I do hope that the media checks in with you, Patrick, to calmly guide us through what is known, and what is not to set things into context.
AA 587 didn’t get as much coverage as it should have because it was only two months after 9/11, which was still dominating the news, especially in New York City. (The fires at Ground Zero were still burning; they weren’t fully extinguished until January, iirc.)
The feeling at the time was almost “Oh, greeeeeat, another disaster; we’ll just add another 260 to the death tally.”
My father, who grew up in the ’30s, once told me that a major lynching in the South back then might rate a paragraph or two on page 87. Familiarity breeds contempt.
But yes, the media these days (at least the Western media) is a sort of funhouse mirror for reality.
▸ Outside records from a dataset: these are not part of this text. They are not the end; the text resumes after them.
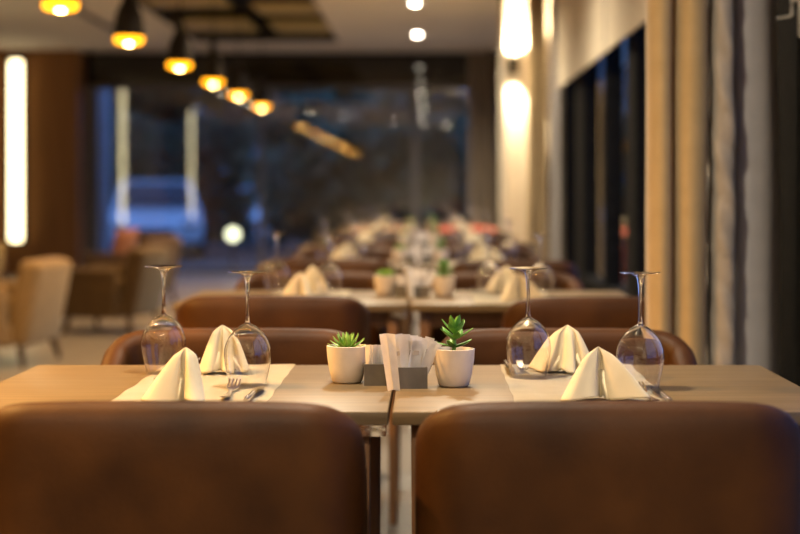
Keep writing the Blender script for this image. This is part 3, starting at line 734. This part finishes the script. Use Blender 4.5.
    rows = [(-0.019, 5, 1.0), (-0.007, 6, 1.0), (0.006, 6, 1.0), (0.016, 5, 1.0)] if r == 0 else ([(-0.015, 5, 1), (0.005, 5, 1)] if r == 1 else [(0.0, 4, 1)])
    for j, (dy, cnt, s) in enumerate(rows):
        for k in range(cnt):
            u = (k + 0.5) / cnt - 0.5
            x = u * 0.038
            P = P_sachB if (j * 7 + k) % 3 == 0 else P_sachA
            P.put((cx + x, cy + dy + jit(.0015) , TH + 0.0045 + rnd.uniform(0, .012)), 0, 'white paper sachet standing in the full caddy by leafy succulent, %s row' % rn, 'standing sachets, %s row' % rn, 'sachet', rot=(-0.10 + 0.05 * j + jit(.05), u * 0.62 + 0.06 + jit(.12), 0.07 + jit(.2)))
    P_card.put((-0.0655 + ox, 3.045 + oy, TH), 0.1, 'tall pale folded card between the two caddies, %s row' % rn, 'folded cards', 'card')

# ------------------------------------------------------------------ lounge
def make_armchair(mat):
    """low lounge chair facing -X, origin on the floor at its middle"""
    t = thing('lounge_armchair')
    tilt = Matrix.Translation((0.22, 0, 0.28)) @ Matrix.Rotation(R(11), 4, 'Y')
    bm = BM(); box(bm, -0.06, 0.10, -0.30, 0.30, -0.14, 0.41, 0.05, 4, tilt); obj('backrest', bm, mat, t)
    bm = BM(); box(bm, -0.34, 0.17, -0.255, 0.255, 0.27, 0.42, 0.045, 4); obj('seat', bm, mat, t)
    bm = BM(); box(bm, -0.34, 0.20, -0.33, 0.33, 0.13, 0.268, 0.02, 3); obj('seat_base', bm, mat, t)
    for s in (-1, 1):
        bm = BM(); box(bm, -0.36, 0.17, min(s * 0.26, s * 0.37), max(s * 0.26, s * 0.37), 0.13, 0.52, 0.04, 4); obj('armrest', bm, mat, t)
        for sx in (-1, 1): obj('leg', taper_leg(sx * 0.28 + 0.0 * sx, s * 0.31, 0, sx * 0.25, s * 0.28, 0.135, 0.013, 0.022), M['darkwood'], t)
    return t
a1 = make_armchair(M['chair_tan']); a1.location = (-2.80, 10.45, 0); a1.rotation_euler.z = R(-8)
tag(a1, 'tan upholstered lounge armchair with an olive cushion, nearest the dining tables', 'armchair')
a2 = make_armchair(M['chair_dimmed']); a2.location = (-2.52, 12.75, 0); a2.rotation_euler.z = R(-12)
tag(a2, 'lounge armchair, dim light painted in as brown, with pale top edge, behind the tan armchair', 'armchair')
a3 = make_armchair(M['chair_dark']); a3.location = (-2.9, 15.7, 0); a3.rotation_euler.z = R(-25)
tag(a3, 'dark brown lounge armchair near the glass wall', 'armchair')
a4 = make_armchair(M['chair_dark']); a4.location = (-4.35, 14.6, 0); a4.rotation_euler.z = R(170)
tag(a4, 'dark lounge armchair by the timber wall strip light', 'armchair')
def make_cushion(name, mat, w, h, t_):
    bm = BM(); n = 10; f = []; g = []
    for j in range(n + 1):
        a = []; c = []
        for i in range(n + 1):
            x = -1 + 2 * i / n; y = -1 + 2 * j / n
            th = t_ * (max(0, (1 - x ** 4) * (1 - y ** 4))) ** 0.5
            pin = 1 - 0.06 * (1 - x * x) * abs(y) - 0.0
            a.append(bm.verts.new((-th, x * w * (1 - 0.06 * (1 - y * y)), y * h * (1 - 0.06 * (1 - x * x)))))
            c.append(bm.verts.new((th, x * w * (1 - 0.06 * (1 - y * y)), y * h * (1 - 0.06 * (1 - x * x)))))
        f.append(a); g.append(c)
    for S in (f, g):
        for j in range(n):
            for i in range(n): bm.faces.new((S[j][i], S[j][i + 1], S[j + 1][i + 1], S[j + 1][i]))
    bmesh.ops.remove_doubles(bm, verts=bm.verts, dist=0.0005)
    return obj(name, bm, mat)
c = make_cushion('cushion', M['olive'], 0.20, 0.19, 0.055); c.location = (-2.90, 10.46, 0.605); c.rotation_euler = (0, R(14), R(-8))
tag(c, 'olive cushion propped in the tan armchair', 'cushion')
c = make_cushion('cushion', M['rust'], 0.18, 0.17, 0.05); c.location = (-3.0, 15.75, 0.59); c.rotation_euler = (0, R(14), R(-25))
tag(c, 'rust cushion propped in the dark armchair near the glass wall', 'cushion')
# low round table between the lounge chairs
t = thing('coffee_table', (-3.75, 12.6, 0), 0, 'low round dark wooden table among the lounge armchairs', 'coffee table')
bm = BM(); lathe(bm, [(0, 0.40), (0.38, 0.40), (0.395, 0.408), (0.395, 0.422), (0.385, 0.43), (0, 0.43)], 40); obj('tabletop', bm, M['darkwood'], t)
for k in range(3):
    a = k * 2 * PI / 3 + .4
    obj('leg', taper_leg(0.30 * math.cos(a), 0.30 * math.sin(a), 0, 0.2 * math.cos(a), 0.2 * math.sin(a), 0.402, 0.014, 0.02), M['darkwood'], t)

# ------------------------------------------------------------------ outside, at dusk
bm = BM(); box(bm, -40, 40, -20, 70, -0.3, -0.13); struct('ground', bm, M['paving'])
bm = BM(); box(bm, -4.86, -4.62, 22.9, 23.2, -0.13, 3.2); struct('outside_column', bm, M['plaster'])
def make_tree(seed, h, rad, n=7000):
    t = thing('tree'); r = random.Random(seed)
    bm = BM(); tube(bm, [(0, 0, 0), (0.05, 0.03, h * 0.3), (-0.04, 0.02, h * 0.6), (0.0, 0, h * 0.9)], [0.16, 0.12, 0.08, 0.03], 9)
    for k in range(6):
        a = k * 1.05 + r.uniform(-.3, .3); z = h * r.uniform(0.2, 0.6)
        tube(bm, [(0, 0, z), (rad * 0.4 * math.cos(a), rad * 0.4 * math.sin(a), z + 0.3), (rad * 0.75 * math.cos(a), rad * 0.75 * math.sin(a), z + 0.8)], [0.06, 0.04, 0.015], 6)
    obj('trunk', bm, M['bark'], t)
    bm = BM(); blobs = []
    for k in range(16):
        a = r.uniform(0, 6.28); rr = rad * 0.65 * math.sqrt(r.random()); blobs.append((rr * math.cos(a), rr * math.sin(a), h * r.uniform(0.06, 0.92), rad * r.uniform(0.3, 0.5)))
    for k in range(n):
        bx, by, bz, br = blobs[k % 16]
        v = Vector((r.gauss(0, 1), r.gauss(0, 1), r.gauss(0, 1))).normalized() * br * (0.6 + 0.4 * r.random())
        p = Vector((bx, by, bz)) + v; s = r.uniform(0.10, 0.19)
        e1 = Vector((r.gauss(0, 1), r.gauss(0, 1), r.gauss(0, 1))).normalized(); e2 = e1.orthogonal().normalized()
        if p.z < 0.1: continue
        q = [bm.verts.new(p + e1 * s), bm.verts.new(p + e2 * s * 0.6), bm.verts.new(p - e1 * s), bm.verts.new(p - e2 * s * 0.6)]
        bm.faces.new(q)
    obj('foliage', bm, M['leaf'], t, False)
    return Proto(t)
TA, TB, TC_ = make_tree(1, 6.0, 2.3), make_tree(2, 6.8, 2.4), make_tree(3, 3.0, 1.7)
rt = random.Random(21)
def make_hedge():
    bm = BM(); r = random.Random(5)
    for k in range(9000):
        x, y, z = r.uniform(-3.4, 3.4), r.uniform(-0.6, 0.6), r.uniform(0.0, 2.9)
        z *= 0.93 + 0.07 * math.sin(2.3 * x + 1) * math.sin(1.1 * x)
        p = Vector((x, y, z)); sz = r.uniform(0.08, 0.15)
        e1 = Vector((r.gauss(0, 1), r.gauss(0, 1), r.gauss(0, 1))).normalized(); e2 = e1.orthogonal().normalized()
        bm.faces.new([bm.verts.new(p + e1 * sz), bm.verts.new(p + e2 * sz * 0.6), bm.verts.new(p - e1 * sz), bm.verts.new(p - e2 * sz * 0.6)])
    zmin = min(v.co.z for v in bm.verts)
    for v in bm.verts: v.co.z -= zmin
    return Proto(obj('hedge', bm, M['leaf'], None, False))
HD = make_hedge()
for k, x in enumerate((-14.4, -7.2, 0.0, 7.2)):
    HD.put((x, 34.3, -0.13), 0, 'dark clipped hedge beyond the glass wall, %s from the car side' % ordn[k], 'hedges beyond the glass wall', 'hedge')
spots = [(-16.8, 38.4), (-11.3, 38.4), (-5.8, 38.4), (-0.3, 38.4), (-14, 44.2), (-8.5, 44.2), (-3.0, 44.2), (2.5, 44.2)]
for k, (x, y) in enumerate(spots):
    (TA if k % 2 else TB).put((x, y, -0.13), rt.uniform(0, 6), 'dark tree beyond the glass wall, seen dimly at dusk', 'trees beyond the glass wall', 'tree')
for k, (x, y) in enumerate([(-10.2, 30.4), (-1.9, 30.6), (2.1, 30.4), (6.4, 30.5)]):
    TC_.put((x, y, -0.13), rt.uniform(0, 6), 'low dark shrub tree beyond the glass wall, in front of the taller trees', 'low trees beyond the glass wall', 'tree')
for k, (x, y) in enumerate([(8.4, 24.5)]):
    TC_.put((x, y, -0.13), rt.uniform(0, 6), 'dark low tree outside the side windows', None, 'tree')
# garden globe lamp
gl = thing('garden_lamp', (at(233, 0, 26.5).x, 26.5, -0.13), 0, 'glowing round garden lamp outside the glass wall', 'garden lamp')
bm = BM(); lathe(bm, [(0, 0.0), (0.07, 0.0), (0.07, 0.02), (0.025, 0.03), (0.025, 0.42), (0, 0.42)], 20); obj('post', bm, M['black'], gl)
bm = BM(); bmesh.ops.create_uvsphere(bm, u_segments=24, v_segments=14, radius=0.11, matrix=Matrix.Translation((0, 0, 0.525))); obj('globe', bm, M['garden_glow'], gl)
# parked car, front towards the room
car = thing('car', (at(147, 0, 29.5).x, 30.6, -0.13), R(8), 'pale parked car outside the glass wall at dusk', 'car')
side = [(-2.1, 0.28), (-2.12, 0.55), (-2.0, 0.74), (-1.2, 0.90), (-0.95, 0.95), (2.0, 0.98), (2.1, 0.85), (2.12, 0.3)]
def extrude_y(bm, prof, w0, bev=0.08):
    A = [bm.verts.new((-w0(z), y, z)) for y, z in prof]; B = [bm.verts.new((w0(z), y, z)) for y, z in prof]
    bm.faces.new(A); bm.faces.new(B[::-1])
    for i in range(len(prof)):
        j = (i + 1) % len(prof); bm.faces.new((A[i], B[i], B[j], A[j]))
    bmesh.ops.recalc_face_normals(bm, faces=bm.faces)
    bmesh.ops.bevel(bm, geom=list(bm.edges), offset=bev, segments=3, profile=0.5, affect='EDGES')
bm = BM(); extrude_y(bm, side, lambda z: 0.88); obj('body', bm, M['car'], car)
bm = BM(); extrude_y(bm, [(-1.05, 0.93), (-0.35, 1.40), (0.2, 1.47), (1.2, 1.44), (1.95, 0.95)], lambda z: 0.80 - 0.28 * (z - 0.93), 0.05); obj('cabin', bm, M['car'], car)
bm = BM(); extrude_y(bm, [(-1.09, 0.97), (-0.42, 1.39), (-0.38, 1.39), (-1.0, 0.96)], lambda z: 0.70 - 0.28 * (z - 0.93), 0.004); obj('windscreen', bm, M['car_window'], car)
for s in (-1, 1):
    bm = BM(); box(bm, min(s * 0.50, s * 0.80), max(s * 0.50, s * 0.80), -2.12, -2.02, 0.58, 0.70, 0.03); obj('headlight', bm, M['steel'], car)
    for y in (-1.3, 1.3):
        bm = BM(); tube(bm, [(s * 0.70, y, 0.31), (s * 0.72, y, 0.31), (s * 0.88, y, 0.31), (s * 0.90, y, 0.31)], [0.26, 0.31, 0.31, 0.26], 24); obj('wheel', bm, M['tyre'], car)
bm = BM(); box(bm, -0.35, 0.35, -2.14, -2.06, 0.42, 0.56, 0.02); obj('grille', bm, M['black'], car)

# ------------------------------------------------------------------ dusk sky
w = bpy.data.worlds.new('dusk'); scn.world = w; w.use_nodes = True
nt = w.node_tree; bg = nt.nodes['Background']; bg.inputs['Color'].default_value = (0.13, 0.27, 0.72, 1); bg.inputs['Strength'].default_value = 2.0

# ------------------------------------------------------------------ camera
cd = bpy.data.cameras.new('camera'); cam = bpy.data.objects.new('camera', cd); COL.objects.link(cam)
cam.location = (0, 0, CAMZ); cam.rotation_euler = (PI / 2, 0, 0)
cd.sensor_width = 36; cd.lens = 1594 * 36 / 800
cd.shift_x = -28 / 800; cd.shift_y = -77 / 800
cd.dof.use_dof = True; cd.dof.focus_distance = 3.08; cd.dof.aperture_fstop = 2.3; cd.dof.aperture_blades = 0
cd.clip_end = 200
scn.camera = cam
scn.view_settings.view_transform = 'Standard'; scn.view_settings.look = 'None'
scn.view_settings.gamma = 1; scn.view_settings.exposure = 0.0
scn.cycles.use_denoising = True
scn.cycles.max_bounces = 12; scn.cycles.transparent_max_bounces = 24; scn.cycles.transmission_bounces = 12; scn.cycles.diffuse_bounces = 5
scn.cycles.caustics_reflective = False; scn.cycles.caustics_refractive = True; scn.cycles.blur_glossy = 0.2; scn.cycles.sample_clamp_indirect = 40
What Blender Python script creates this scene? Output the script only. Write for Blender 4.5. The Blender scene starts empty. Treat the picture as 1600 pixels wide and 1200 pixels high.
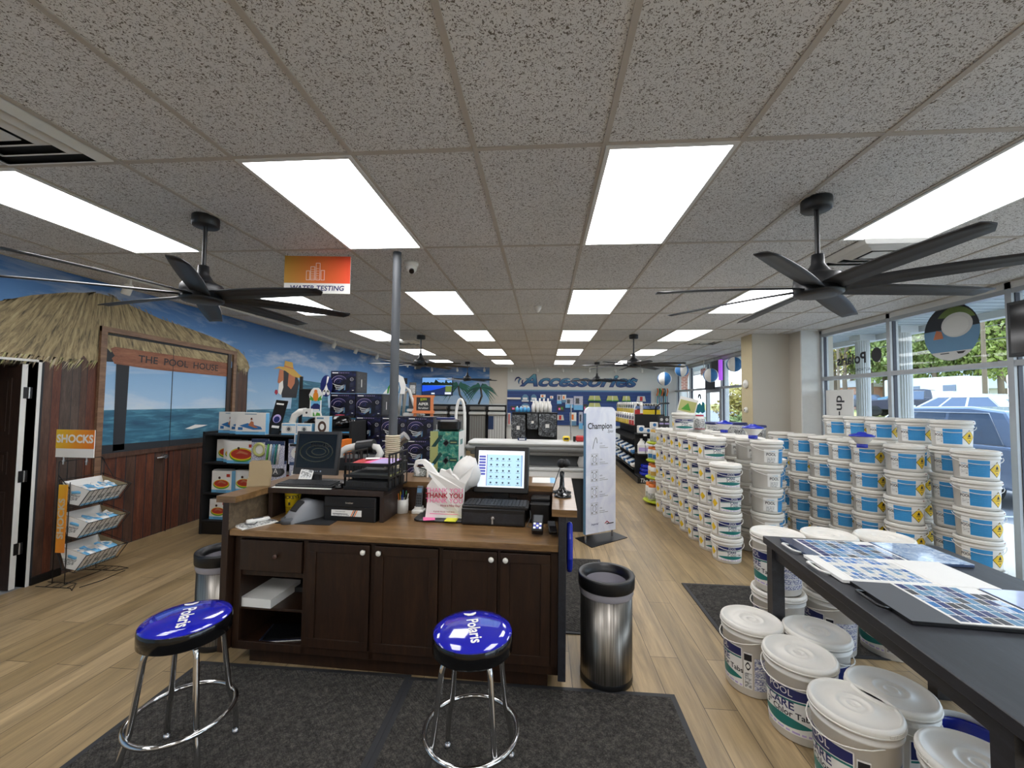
import bpy, math, random
from mathutils import Matrix, Vector
R_ = random.Random(7)
PI = math.pi
SC = bpy.context.scene
C = SC.collection

# ------------------------------------------------------------ camera, world, exposure
FPX, PITCH, YAW, ROLL = 641.79, 0.043676, -0.079188, 0.011888
CAMZ = 1.69
def make_camera():
    cy, sy = math.cos(YAW), math.sin(YAW); cp, sp = math.cos(PITCH), math.sin(PITCH)
    fw = Vector((sy*cp, cy*cp, sp)); rt = Vector((cy, -sy, 0)); up = rt.cross(fw)
    c, s = math.cos(ROLL), math.sin(ROLL)
    rt2 = c*rt + s*up; up2 = -s*rt + c*up
    cd = bpy.data.cameras.new('camera'); cd.sensor_fit = 'HORIZONTAL'; cd.sensor_width = 36
    cd.lens = FPX/1600*36; cd.clip_start = 0.05; cd.clip_end = 600
    co = bpy.data.objects.new('camera', cd); C.objects.link(co)
    co.matrix_world = Matrix(((rt2.x, up2.x, -fw.x, 0), (rt2.y, up2.y, -fw.y, 0), (rt2.z, up2.z, -fw.z, CAMZ), (0, 0, 0, 1)))
    SC.camera = co
make_camera()
SC.view_settings.view_transform = 'Standard'
SC.view_settings.look = 'None'
SC.view_settings.gamma = 1
SC.view_settings.use_curve_mapping = False
SC.view_settings.exposure = 1.6
LAMP = 3.1        # ceiling panel emission
SKY = 1.5
SCREEN = 0.24
def make_world():
    w = bpy.data.worlds.new('world'); SC.world = w; w.use_nodes = True
    nt = w.node_tree; nt.nodes.clear()
    out = nt.nodes.new('ShaderNodeOutputWorld'); bg = nt.nodes.new('ShaderNodeBackground')
    tc = nt.nodes.new('ShaderNodeTexCoord'); sx = nt.nodes.new('ShaderNodeSeparateXYZ')
    cr = nt.nodes.new('ShaderNodeValToRGB')
    cr.color_ramp.elements[0].position = 0.0; cr.color_ramp.elements[0].color = (0.86, 0.92, 1.0, 1)
    cr.color_ramp.elements[1].position = 0.6; cr.color_ramp.elements[1].color = (0.55, 0.72, 1.0, 1)
    nt.links.new(tc.outputs['Generated'], sx.inputs[0]); nt.links.new(sx.outputs['Z'], cr.inputs[0])
    nt.links.new(cr.outputs[0], bg.inputs['Color']); bg.inputs['Strength'].default_value = SKY
    nt.links.new(bg.outputs[0], out.inputs[0])
make_world()
sd = bpy.data.lights.new('sun', 'SUN'); sd.energy = 1.8; sd.angle = 0.2; sd.color = (1, 0.96, 0.9)
so = bpy.data.objects.new('sun', sd); C.objects.link(so); so.rotation_euler = (math.radians(40), 0, math.radians(120))

# ------------------------------------------------------------ materials
def lin(h):
    h = h.lstrip('#'); o = []
    for i in (0, 2, 4):
        c = int(h[i:i+2], 16)/255
        o.append(c/12.92 if c <= 0.04045 else ((c+0.055)/1.055)**2.4)
    return (o[0], o[1], o[2], 1)
MATS = {}
class NT:
    def __init__(s, m): s.t = m.node_tree; s.b = s.t.nodes['Principled BSDF']
    def n(s, ty, **kw):
        nd = s.t.nodes.new(ty)
        for k, v in kw.items():
            if k.startswith('i_'):
                key = k[2:]; key = int(key) if key.isdigit() else key.replace('_', ' ')
                nd.inputs[key].default_value = v
            else: setattr(nd, k, v)
        return nd
    def l(s, a, b): s.t.links.new(a, b)
    def ramp(s, src, stops, mode='LINEAR'):
        r = s.n('ShaderNodeValToRGB'); cr = r.color_ramp; cr.interpolation = mode
        while len(cr.elements) > 1: cr.elements.remove(cr.elements[-1])
        cr.elements[0].position = stops[0][0]; cr.elements[0].color = lin(stops[0][1])
        for p, c in stops[1:]:
            e = cr.elements.new(p); e.color = lin(c)
        s.l(src, r.inputs[0]); return r
    def noise(s, vec, scale, detail=3, rough=0.5, dist=0):
        n = s.n('ShaderNodeTexNoise', i_Scale=scale, i_Detail=detail, i_Roughness=rough, i_Distortion=dist)
        s.l(vec, n.inputs['Vector']); return n
    def mapping(s, scale=(1, 1, 1), rot=(0, 0, 0), loc=(0, 0, 0), coord='Object'):
        tc = s.n('ShaderNodeTexCoord'); mp = s.n('ShaderNodeMapping')
        mp.inputs['Scale'].default_value = scale; mp.inputs['Rotation'].default_value = rot; mp.inputs['Location'].default_value = loc
        s.l(tc.outputs[coord], mp.inputs['Vector']); return mp.outputs[0]
    def bump(s, h, strength=0.2, dist=0.01):
        b = s.n('ShaderNodeBump', i_Strength=strength, i_Distance=dist); s.l(h, b.inputs['Height']); s.l(b.outputs[0], s.b.inputs['Normal'])
    def math(s, op, a, b=None):
        m = s.n('ShaderNodeMath', operation=op)
        for i, v in enumerate((a, b)):
            if v is None: continue
            if isinstance(v, (int, float)): m.inputs[i].default_value = v
            else: s.l(v, m.inputs[i])
        return m.outputs[0]
    def mix(s, fac, a, b, mode='MIX'):
        m = s.n('ShaderNodeMix', data_type='RGBA', blend_type=mode)
        if isinstance(fac, (int, float)): m.inputs[0].default_value = fac
        else: s.l(fac, m.inputs[0])
        for i, v in ((6, a), (7, b)):
            if isinstance(v, str): m.inputs[i].default_value = lin(v)
            else: s.l(v, m.inputs[i])
        return m.outputs[2]
def base(name, rough=0.5, metal=0.0, spec=0.5, coat=0.0):
    m = bpy.data.materials.new(name); m.use_nodes = True
    b = m.node_tree.nodes['Principled BSDF']
    b.inputs['Roughness'].default_value = rough; b.inputs['Metallic'].default_value = metal
    b.inputs['Specular IOR Level'].default_value = spec; b.inputs['Coat Weight'].default_value = coat
    b.inputs['Coat Roughness'].default_value = 0.05
    MATS[name] = m
    return m, NT(m)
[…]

It magnifies the frivolous & understates the grave. More & more.
Patrick, if you haven’t read “The Crash of Delta Flight 723” by Paul Houle, I highly recommend it. We have come a long way since then in aviation safety, both in the cockpit and at the airport.
Maybe the media is scared of Boeing and it’s Fisher-Price aircraft.
I remember AA 587 vividly and I remember wondering why there was very little news coverage of the incident considering how deadly it was.
You may have already talked about this in previous articles on the Nov 12 anniversary…but what is your threshold for a major crash? The 2006 Comair flight in KY (49 dead) and the 2009 Colgan flight in NY (50 dead) come to mind. They were regionals, not the mainline, but around 50 seems pretty major. I know it’s more subjective but just curious.
For what it’s worth, the brains behind who wrote the Colgan crash article on Wikipedia declares the Colgan flight “the last major commercial plane crash in the United States”.
Either way, impressive streak, let’s keep it going please.
I’m well aware of the Colgan and Comair crashes. I’ve written about them several times in prior articles and posts.
There’s a difference. These were regional airlines, for one. You can argue these accidents should be included, but my criteria is the major airline realm.
In the old days, “air disaster” meant a particular sort of thing. It’s somewhat hard to explain, but this is what I’m talking about.
When you hear about taking pilots out of commercial airplanes and making them fully autonomous, think how unlikely it is for that to ever have the same safety record as piloted aircraft.